What you are asked to do:
Search the listing for the string "objects" and copy every line that contains it.

- - - - - - -

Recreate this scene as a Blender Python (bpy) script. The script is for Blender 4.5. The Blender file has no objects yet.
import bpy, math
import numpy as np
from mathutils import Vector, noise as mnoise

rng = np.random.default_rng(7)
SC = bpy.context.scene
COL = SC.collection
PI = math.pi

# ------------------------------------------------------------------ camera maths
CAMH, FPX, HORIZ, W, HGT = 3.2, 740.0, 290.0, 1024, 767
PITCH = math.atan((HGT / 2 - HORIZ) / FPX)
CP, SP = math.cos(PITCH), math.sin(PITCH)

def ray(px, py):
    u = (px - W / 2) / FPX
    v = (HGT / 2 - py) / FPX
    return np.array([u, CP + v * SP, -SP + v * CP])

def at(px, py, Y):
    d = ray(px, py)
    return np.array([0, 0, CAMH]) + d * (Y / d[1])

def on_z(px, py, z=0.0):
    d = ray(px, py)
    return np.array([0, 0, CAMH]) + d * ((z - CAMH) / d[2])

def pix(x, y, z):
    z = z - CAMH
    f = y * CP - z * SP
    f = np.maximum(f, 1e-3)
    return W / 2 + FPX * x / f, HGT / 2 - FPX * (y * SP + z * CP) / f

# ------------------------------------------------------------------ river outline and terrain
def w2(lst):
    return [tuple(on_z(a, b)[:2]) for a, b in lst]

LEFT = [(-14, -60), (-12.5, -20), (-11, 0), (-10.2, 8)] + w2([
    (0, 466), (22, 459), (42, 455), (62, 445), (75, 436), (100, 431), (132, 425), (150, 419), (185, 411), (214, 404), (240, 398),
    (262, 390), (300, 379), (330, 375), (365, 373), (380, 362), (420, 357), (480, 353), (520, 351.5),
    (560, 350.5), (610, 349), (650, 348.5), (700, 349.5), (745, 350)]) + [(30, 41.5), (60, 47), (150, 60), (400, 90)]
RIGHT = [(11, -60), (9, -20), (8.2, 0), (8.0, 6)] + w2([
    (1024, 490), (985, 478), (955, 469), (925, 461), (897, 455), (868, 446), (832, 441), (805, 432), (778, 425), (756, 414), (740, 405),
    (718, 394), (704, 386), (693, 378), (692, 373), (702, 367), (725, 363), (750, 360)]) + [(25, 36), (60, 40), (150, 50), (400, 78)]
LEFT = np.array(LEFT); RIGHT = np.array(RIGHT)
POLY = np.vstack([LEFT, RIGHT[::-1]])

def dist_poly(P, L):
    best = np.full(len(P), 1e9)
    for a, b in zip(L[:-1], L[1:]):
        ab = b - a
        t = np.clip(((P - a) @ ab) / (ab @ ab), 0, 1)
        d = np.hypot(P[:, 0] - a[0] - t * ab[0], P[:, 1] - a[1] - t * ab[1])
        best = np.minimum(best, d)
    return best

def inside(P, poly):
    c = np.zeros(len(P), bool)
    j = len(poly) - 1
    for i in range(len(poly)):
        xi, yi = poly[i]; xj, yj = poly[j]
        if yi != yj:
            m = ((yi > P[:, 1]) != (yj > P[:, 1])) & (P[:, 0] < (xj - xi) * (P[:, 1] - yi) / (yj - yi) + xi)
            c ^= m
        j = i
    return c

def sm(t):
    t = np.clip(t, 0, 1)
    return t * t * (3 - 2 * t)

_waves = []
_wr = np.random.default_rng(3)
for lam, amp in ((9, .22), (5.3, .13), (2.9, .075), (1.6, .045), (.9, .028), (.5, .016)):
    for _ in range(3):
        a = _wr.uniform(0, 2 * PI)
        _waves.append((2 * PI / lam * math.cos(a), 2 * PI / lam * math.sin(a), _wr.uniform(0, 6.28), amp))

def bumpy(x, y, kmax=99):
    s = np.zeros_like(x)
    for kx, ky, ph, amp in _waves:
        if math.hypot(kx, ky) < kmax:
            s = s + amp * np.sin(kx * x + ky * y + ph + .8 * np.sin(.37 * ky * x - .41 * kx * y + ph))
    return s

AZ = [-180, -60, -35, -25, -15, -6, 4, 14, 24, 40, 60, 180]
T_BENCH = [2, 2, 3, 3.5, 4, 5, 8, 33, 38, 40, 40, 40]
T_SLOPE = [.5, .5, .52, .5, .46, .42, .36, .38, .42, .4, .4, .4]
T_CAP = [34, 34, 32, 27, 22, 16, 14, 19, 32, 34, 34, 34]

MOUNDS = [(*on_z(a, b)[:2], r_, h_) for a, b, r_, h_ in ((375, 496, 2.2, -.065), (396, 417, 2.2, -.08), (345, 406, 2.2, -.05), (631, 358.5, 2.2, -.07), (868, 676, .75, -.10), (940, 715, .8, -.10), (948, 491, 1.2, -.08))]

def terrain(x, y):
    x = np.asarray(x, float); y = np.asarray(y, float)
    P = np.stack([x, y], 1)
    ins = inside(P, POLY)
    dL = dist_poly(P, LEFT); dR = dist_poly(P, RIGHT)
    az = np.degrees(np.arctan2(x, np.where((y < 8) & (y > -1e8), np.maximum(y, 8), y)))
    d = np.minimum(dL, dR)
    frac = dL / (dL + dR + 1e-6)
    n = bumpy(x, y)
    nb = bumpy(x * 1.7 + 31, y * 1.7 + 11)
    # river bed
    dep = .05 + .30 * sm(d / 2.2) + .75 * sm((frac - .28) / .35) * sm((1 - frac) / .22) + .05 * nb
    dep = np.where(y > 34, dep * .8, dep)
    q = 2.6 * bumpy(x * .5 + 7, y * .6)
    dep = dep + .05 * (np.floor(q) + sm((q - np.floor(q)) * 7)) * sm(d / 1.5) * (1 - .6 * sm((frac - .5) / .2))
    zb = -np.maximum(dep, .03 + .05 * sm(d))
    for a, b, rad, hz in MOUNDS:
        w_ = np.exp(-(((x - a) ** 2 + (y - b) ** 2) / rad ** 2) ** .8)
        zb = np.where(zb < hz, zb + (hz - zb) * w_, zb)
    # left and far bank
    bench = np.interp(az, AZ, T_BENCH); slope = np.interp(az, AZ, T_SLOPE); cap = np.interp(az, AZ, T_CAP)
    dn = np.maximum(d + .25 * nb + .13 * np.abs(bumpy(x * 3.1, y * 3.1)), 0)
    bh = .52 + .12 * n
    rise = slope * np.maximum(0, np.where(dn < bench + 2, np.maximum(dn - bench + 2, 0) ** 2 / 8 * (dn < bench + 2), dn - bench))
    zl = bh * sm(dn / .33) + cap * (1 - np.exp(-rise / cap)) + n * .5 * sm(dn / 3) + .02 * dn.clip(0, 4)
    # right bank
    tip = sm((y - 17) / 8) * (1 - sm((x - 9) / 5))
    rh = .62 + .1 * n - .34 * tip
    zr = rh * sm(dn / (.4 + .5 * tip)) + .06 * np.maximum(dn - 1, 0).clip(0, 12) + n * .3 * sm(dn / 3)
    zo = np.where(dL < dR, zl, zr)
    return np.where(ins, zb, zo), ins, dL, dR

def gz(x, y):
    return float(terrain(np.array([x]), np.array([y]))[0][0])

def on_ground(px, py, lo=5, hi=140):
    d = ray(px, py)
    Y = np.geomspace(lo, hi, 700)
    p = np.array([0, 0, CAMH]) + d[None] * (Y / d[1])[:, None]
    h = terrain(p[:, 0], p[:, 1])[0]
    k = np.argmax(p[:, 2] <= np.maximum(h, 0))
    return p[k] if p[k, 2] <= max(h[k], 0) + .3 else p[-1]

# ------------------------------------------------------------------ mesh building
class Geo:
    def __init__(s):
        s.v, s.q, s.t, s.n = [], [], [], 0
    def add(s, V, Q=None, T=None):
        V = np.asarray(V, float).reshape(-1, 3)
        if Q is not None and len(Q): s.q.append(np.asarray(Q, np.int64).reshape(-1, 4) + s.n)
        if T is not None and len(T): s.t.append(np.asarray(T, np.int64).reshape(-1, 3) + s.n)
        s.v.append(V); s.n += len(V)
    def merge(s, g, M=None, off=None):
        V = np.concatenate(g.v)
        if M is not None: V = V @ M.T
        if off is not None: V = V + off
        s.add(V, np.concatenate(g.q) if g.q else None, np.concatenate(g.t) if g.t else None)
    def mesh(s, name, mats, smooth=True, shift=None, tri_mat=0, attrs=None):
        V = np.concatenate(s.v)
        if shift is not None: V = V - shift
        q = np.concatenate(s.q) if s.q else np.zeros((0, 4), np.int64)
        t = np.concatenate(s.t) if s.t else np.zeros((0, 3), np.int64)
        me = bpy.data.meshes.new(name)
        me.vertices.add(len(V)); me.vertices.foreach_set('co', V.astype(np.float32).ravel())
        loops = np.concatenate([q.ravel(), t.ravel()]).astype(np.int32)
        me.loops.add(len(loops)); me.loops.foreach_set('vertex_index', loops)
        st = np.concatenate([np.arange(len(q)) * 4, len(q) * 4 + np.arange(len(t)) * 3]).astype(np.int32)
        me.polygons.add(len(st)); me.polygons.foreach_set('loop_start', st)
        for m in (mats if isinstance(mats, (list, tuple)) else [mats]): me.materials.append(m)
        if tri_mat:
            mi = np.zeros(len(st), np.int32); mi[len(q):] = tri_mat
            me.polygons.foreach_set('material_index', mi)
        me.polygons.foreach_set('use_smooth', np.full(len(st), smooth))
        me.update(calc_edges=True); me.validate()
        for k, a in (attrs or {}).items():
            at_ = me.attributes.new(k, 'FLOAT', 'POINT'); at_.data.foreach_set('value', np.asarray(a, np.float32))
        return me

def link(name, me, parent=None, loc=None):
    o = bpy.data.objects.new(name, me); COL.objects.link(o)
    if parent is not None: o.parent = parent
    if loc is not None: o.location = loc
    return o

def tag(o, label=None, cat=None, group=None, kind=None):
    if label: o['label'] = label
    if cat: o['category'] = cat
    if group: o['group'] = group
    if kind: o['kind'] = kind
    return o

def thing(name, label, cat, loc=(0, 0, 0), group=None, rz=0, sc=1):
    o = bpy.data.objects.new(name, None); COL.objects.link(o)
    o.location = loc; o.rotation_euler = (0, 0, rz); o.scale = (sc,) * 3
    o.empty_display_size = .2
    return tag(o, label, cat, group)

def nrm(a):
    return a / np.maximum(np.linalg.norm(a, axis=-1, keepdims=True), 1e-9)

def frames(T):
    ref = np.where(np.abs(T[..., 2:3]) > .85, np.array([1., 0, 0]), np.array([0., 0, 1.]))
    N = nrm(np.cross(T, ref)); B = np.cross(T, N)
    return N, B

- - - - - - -

Solution below:
Recreate this scene as a Blender Python (bpy) script. The script is for Blender 4.5. The Blender file has no objects yet.
    o = bpy.data.objects.new(name, me); COL.objects.link(o)
    o = bpy.data.objects.new(name, None); COL.objects.link(o)